Only the lines from the one containing "1059. This part finishes the script." through the one containing "MB().box(XL + 0.021, -0.535, PY0" are wanted. Give them again exactly, both ends included.

[BEGIN Records provided]

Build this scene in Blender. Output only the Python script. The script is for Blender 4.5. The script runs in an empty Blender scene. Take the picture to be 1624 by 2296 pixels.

[END Records provided]
[BEGIN Records provided]

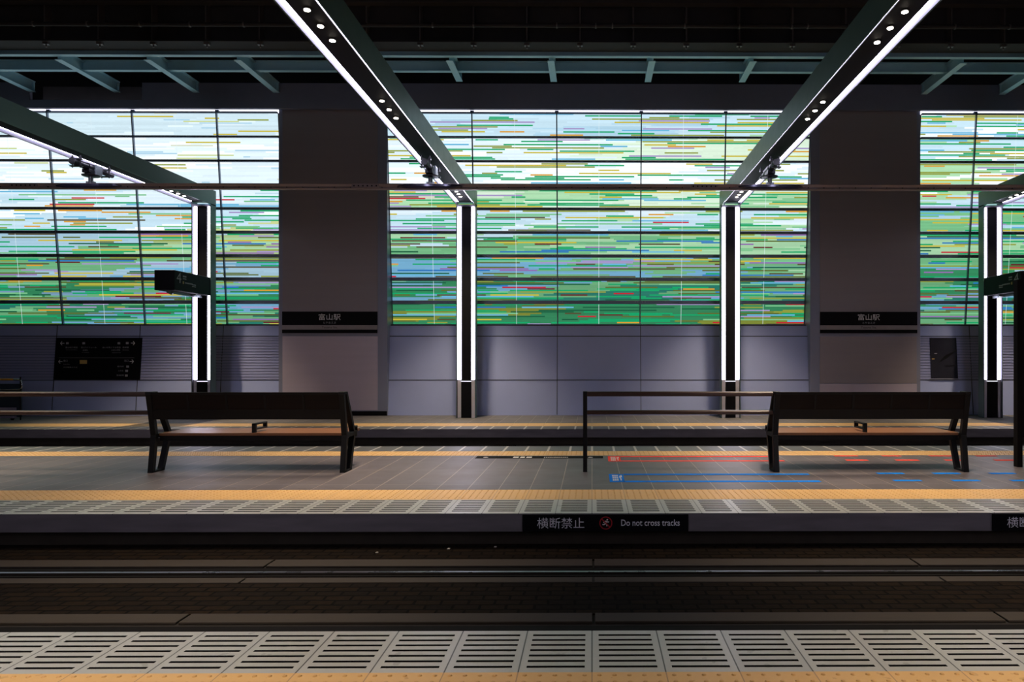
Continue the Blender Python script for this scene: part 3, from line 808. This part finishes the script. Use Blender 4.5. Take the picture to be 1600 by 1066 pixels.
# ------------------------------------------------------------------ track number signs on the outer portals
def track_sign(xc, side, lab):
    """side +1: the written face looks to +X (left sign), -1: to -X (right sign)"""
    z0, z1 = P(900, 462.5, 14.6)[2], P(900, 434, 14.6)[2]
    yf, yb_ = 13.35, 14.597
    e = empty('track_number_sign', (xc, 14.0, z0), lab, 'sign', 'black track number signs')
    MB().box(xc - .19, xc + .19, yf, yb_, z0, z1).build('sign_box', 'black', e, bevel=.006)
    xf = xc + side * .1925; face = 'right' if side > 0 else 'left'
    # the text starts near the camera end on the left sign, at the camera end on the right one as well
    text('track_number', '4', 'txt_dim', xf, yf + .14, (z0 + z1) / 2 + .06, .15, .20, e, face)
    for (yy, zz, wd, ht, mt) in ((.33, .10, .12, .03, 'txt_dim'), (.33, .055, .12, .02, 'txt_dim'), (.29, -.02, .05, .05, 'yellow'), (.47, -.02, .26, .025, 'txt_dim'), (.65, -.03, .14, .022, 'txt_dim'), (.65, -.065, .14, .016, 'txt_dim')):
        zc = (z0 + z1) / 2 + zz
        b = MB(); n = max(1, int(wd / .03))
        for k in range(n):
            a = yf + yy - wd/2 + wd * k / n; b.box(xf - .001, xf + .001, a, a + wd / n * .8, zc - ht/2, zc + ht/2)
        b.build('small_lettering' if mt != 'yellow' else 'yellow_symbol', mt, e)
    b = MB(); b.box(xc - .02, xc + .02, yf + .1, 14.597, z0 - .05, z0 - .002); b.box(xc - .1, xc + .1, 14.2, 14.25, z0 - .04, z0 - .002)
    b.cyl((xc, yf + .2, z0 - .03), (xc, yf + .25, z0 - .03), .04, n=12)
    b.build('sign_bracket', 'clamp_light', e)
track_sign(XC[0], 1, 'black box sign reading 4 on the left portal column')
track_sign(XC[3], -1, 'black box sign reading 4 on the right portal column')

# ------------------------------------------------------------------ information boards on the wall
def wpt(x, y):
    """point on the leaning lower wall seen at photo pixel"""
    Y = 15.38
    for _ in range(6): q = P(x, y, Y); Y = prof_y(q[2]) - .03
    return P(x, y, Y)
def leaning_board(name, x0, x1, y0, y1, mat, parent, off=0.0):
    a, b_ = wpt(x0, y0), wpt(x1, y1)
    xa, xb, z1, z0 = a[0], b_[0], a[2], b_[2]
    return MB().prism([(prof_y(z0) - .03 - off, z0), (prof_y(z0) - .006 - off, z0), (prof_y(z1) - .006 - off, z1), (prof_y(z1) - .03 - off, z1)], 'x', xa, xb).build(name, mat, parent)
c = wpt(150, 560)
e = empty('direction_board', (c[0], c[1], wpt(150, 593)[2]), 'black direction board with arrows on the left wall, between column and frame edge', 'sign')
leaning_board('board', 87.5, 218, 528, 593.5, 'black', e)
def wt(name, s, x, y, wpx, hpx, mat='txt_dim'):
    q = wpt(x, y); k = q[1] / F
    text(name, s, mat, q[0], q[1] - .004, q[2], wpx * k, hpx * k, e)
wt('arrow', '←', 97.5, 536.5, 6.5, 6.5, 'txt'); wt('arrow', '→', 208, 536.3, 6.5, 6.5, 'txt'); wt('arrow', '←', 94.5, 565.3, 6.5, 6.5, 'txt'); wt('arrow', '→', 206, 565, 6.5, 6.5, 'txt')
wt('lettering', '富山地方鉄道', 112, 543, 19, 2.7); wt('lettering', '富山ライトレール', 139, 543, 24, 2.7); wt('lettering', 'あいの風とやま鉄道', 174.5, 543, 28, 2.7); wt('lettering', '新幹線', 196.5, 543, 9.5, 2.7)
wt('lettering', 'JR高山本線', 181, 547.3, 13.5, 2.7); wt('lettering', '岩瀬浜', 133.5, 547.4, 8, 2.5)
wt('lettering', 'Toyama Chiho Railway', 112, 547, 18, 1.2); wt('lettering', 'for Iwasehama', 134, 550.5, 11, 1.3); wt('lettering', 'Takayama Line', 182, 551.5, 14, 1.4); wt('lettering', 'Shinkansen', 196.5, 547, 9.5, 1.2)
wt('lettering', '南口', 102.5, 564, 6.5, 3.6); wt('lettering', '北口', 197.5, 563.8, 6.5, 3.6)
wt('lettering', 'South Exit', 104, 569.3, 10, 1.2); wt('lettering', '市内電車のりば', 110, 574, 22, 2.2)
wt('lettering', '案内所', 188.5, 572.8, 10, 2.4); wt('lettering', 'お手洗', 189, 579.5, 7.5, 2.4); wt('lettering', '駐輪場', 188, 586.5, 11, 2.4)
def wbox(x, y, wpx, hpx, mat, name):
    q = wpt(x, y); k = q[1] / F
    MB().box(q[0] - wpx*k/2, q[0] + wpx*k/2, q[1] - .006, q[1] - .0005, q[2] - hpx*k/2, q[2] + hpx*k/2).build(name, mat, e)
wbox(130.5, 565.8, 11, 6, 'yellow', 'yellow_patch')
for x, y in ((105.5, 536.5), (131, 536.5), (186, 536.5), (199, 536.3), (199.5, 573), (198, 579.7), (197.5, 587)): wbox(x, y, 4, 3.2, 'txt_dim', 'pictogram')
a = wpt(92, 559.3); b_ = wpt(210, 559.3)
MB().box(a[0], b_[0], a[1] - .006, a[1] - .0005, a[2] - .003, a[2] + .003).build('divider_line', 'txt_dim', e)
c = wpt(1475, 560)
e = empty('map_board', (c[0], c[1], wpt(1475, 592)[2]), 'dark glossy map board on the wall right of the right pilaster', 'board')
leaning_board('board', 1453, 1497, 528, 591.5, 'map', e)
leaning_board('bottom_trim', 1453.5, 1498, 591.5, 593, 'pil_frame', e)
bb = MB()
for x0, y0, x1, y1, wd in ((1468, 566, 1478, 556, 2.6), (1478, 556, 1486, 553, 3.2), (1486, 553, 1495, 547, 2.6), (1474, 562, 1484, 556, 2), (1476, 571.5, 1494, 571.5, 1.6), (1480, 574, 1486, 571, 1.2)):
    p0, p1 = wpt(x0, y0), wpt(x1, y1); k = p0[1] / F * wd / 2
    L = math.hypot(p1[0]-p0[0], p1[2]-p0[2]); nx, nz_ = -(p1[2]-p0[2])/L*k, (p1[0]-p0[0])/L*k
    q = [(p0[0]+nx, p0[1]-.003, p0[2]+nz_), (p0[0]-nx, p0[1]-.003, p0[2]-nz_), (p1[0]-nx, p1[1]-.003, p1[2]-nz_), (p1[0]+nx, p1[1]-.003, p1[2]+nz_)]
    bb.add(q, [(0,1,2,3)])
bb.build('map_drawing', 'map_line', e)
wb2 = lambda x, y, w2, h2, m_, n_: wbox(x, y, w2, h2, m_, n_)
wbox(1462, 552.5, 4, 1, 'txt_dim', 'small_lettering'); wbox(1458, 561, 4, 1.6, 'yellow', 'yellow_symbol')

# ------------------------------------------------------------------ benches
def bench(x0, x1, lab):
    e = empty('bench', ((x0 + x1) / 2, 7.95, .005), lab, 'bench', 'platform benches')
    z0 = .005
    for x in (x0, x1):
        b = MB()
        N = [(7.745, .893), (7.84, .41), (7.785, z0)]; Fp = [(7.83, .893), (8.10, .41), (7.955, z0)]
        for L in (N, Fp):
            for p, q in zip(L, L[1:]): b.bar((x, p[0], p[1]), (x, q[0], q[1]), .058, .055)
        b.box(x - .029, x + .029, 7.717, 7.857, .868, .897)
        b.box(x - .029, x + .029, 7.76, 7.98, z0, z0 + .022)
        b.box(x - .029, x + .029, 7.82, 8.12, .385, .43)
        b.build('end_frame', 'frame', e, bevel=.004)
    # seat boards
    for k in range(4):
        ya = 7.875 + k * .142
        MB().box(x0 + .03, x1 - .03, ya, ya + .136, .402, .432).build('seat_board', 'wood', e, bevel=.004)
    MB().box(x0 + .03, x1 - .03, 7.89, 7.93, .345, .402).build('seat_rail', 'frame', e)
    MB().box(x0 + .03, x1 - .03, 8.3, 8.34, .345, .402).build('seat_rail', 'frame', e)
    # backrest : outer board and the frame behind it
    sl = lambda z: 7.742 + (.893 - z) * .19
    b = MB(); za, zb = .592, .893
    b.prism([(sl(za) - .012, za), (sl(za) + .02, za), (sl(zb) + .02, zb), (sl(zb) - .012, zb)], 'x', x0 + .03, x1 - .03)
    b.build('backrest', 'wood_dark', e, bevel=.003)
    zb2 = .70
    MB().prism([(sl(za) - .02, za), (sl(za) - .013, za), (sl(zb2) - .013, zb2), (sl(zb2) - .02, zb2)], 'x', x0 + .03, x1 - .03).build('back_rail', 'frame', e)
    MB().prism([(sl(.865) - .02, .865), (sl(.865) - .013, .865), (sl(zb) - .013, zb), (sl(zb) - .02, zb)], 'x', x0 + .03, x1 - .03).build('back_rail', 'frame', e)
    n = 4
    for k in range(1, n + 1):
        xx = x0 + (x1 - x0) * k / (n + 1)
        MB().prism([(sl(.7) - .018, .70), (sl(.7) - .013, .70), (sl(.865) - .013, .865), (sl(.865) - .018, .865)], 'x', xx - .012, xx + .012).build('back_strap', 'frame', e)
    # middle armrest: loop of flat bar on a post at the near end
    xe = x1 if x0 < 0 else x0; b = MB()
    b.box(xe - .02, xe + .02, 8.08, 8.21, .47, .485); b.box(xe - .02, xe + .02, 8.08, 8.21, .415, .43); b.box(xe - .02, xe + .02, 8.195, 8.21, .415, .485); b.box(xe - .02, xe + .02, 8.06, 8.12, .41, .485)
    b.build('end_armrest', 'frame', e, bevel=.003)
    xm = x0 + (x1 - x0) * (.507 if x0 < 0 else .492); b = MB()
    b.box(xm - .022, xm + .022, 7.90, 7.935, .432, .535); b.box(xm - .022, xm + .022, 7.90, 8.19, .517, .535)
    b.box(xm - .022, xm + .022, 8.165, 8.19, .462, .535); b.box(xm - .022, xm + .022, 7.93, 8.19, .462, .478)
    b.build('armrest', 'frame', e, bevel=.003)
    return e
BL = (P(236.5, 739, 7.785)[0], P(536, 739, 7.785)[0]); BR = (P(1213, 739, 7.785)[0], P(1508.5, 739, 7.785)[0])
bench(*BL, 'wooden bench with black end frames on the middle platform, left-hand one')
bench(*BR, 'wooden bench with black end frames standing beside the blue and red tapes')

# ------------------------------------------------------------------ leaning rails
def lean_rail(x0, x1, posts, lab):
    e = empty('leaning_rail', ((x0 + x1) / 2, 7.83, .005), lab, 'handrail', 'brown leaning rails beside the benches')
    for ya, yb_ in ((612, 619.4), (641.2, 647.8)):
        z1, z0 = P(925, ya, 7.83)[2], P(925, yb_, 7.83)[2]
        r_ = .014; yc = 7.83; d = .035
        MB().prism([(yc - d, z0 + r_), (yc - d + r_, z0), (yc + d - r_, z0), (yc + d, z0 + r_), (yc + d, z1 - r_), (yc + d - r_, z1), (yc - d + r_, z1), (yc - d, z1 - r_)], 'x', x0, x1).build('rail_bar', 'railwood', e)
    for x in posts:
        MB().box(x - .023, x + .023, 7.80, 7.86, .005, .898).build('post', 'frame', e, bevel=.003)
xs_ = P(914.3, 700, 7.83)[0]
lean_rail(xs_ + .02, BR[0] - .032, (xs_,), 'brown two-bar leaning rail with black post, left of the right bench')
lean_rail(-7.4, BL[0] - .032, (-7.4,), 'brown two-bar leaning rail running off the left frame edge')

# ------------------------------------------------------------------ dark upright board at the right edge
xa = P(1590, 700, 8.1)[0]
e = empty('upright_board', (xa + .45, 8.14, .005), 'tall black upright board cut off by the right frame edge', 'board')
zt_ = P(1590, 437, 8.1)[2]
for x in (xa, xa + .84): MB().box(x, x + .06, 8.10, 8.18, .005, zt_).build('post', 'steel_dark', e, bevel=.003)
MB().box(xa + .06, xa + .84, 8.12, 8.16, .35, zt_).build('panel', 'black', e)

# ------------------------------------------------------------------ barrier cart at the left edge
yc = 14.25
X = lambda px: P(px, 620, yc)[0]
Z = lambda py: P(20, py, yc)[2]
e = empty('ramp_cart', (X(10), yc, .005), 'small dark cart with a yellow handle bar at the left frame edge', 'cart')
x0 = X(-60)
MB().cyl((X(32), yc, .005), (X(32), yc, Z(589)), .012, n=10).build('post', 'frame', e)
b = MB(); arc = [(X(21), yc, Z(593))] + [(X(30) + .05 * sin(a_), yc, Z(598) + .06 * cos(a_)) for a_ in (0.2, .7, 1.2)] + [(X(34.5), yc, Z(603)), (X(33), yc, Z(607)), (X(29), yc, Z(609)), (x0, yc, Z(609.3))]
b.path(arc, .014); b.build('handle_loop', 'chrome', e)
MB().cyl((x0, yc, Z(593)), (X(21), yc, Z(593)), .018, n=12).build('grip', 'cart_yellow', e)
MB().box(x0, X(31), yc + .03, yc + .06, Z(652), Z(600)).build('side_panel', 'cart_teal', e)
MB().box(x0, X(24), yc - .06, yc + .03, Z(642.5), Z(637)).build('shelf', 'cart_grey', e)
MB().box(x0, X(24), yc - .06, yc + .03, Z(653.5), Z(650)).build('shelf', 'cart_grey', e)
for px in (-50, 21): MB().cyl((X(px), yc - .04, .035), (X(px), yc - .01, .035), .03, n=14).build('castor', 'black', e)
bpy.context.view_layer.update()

[END Records provided]
[BEGIN Records provided]

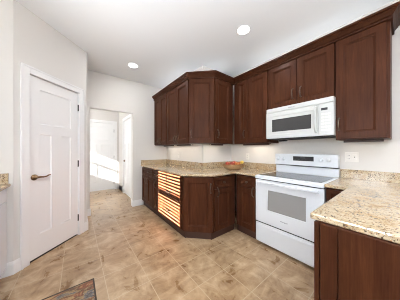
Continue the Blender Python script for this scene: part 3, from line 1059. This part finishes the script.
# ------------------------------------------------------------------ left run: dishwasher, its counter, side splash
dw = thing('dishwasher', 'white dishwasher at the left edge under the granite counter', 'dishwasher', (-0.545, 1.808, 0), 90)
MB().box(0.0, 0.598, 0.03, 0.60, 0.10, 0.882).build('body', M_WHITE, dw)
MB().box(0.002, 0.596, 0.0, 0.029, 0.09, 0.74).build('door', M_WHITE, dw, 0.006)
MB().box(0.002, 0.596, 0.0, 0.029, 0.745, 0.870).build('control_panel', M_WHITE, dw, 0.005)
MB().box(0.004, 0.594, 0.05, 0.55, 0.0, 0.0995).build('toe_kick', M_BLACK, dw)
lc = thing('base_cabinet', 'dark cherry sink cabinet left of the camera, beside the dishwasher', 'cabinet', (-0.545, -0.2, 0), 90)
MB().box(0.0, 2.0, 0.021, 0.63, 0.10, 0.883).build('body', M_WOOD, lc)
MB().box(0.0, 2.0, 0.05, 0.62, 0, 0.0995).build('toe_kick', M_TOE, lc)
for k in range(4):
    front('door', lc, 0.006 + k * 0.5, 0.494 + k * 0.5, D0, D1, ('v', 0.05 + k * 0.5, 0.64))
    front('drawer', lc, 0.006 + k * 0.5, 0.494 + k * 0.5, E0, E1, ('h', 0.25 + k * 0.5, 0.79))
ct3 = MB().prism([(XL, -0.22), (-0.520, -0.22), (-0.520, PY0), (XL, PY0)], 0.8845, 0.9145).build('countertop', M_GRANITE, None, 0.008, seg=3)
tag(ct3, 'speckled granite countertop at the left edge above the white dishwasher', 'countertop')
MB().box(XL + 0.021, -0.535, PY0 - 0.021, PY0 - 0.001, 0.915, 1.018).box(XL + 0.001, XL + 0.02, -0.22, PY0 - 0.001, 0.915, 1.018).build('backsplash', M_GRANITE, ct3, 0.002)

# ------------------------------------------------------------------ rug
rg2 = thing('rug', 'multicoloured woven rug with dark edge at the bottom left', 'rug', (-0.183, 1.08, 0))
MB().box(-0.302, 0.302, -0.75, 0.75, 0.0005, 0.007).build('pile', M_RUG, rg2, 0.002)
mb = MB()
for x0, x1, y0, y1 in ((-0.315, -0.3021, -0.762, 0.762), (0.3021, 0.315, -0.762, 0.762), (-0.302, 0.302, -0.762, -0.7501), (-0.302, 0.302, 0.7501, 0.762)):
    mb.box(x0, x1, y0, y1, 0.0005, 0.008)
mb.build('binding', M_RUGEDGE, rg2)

[END Records provided]

Expected answer -
Continue the Blender Python script for this scene: part 3, from line 1059. This part finishes the script.
# ------------------------------------------------------------------ left run: dishwasher, its counter, side splash
dw = thing('dishwasher', 'white dishwasher at the left edge under the granite counter', 'dishwasher', (-0.545, 1.808, 0), 90)
MB().box(0.0, 0.598, 0.03, 0.60, 0.10, 0.882).build('body', M_WHITE, dw)
MB().box(0.002, 0.596, 0.0, 0.029, 0.09, 0.74).build('door', M_WHITE, dw, 0.006)
MB().box(0.002, 0.596, 0.0, 0.029, 0.745, 0.870).build('control_panel', M_WHITE, dw, 0.005)
MB().box(0.004, 0.594, 0.05, 0.55, 0.0, 0.0995).build('toe_kick', M_BLACK, dw)
lc = thing('base_cabinet', 'dark cherry sink cabinet left of the camera, beside the dishwasher', 'cabinet', (-0.545, -0.2, 0), 90)
MB().box(0.0, 2.0, 0.021, 0.63, 0.10, 0.883).build('body', M_WOOD, lc)
MB().box(0.0, 2.0, 0.05, 0.62, 0, 0.0995).build('toe_kick', M_TOE, lc)
for k in range(4):
    front('door', lc, 0.006 + k * 0.5, 0.494 + k * 0.5, D0, D1, ('v', 0.05 + k * 0.5, 0.64))
    front('drawer', lc, 0.006 + k * 0.5, 0.494 + k * 0.5, E0, E1, ('h', 0.25 + k * 0.5, 0.79))
ct3 = MB().prism([(XL, -0.22), (-0.520, -0.22), (-0.520, PY0), (XL, PY0)], 0.8845, 0.9145).build('countertop', M_GRANITE, None, 0.008, seg=3)
tag(ct3, 'speckled granite countertop at the left edge above the white dishwasher', 'countertop')
MB().box(XL + 0.021, -0.535, PY0 - 0.021, PY0 - 0.001, 0.915, 1.018).box(XL + 0.001, XL + 0.02, -0.22, PY0 - 0.001, 0.915, 1.018).build('backsplash', M_GRANITE, ct3, 0.002)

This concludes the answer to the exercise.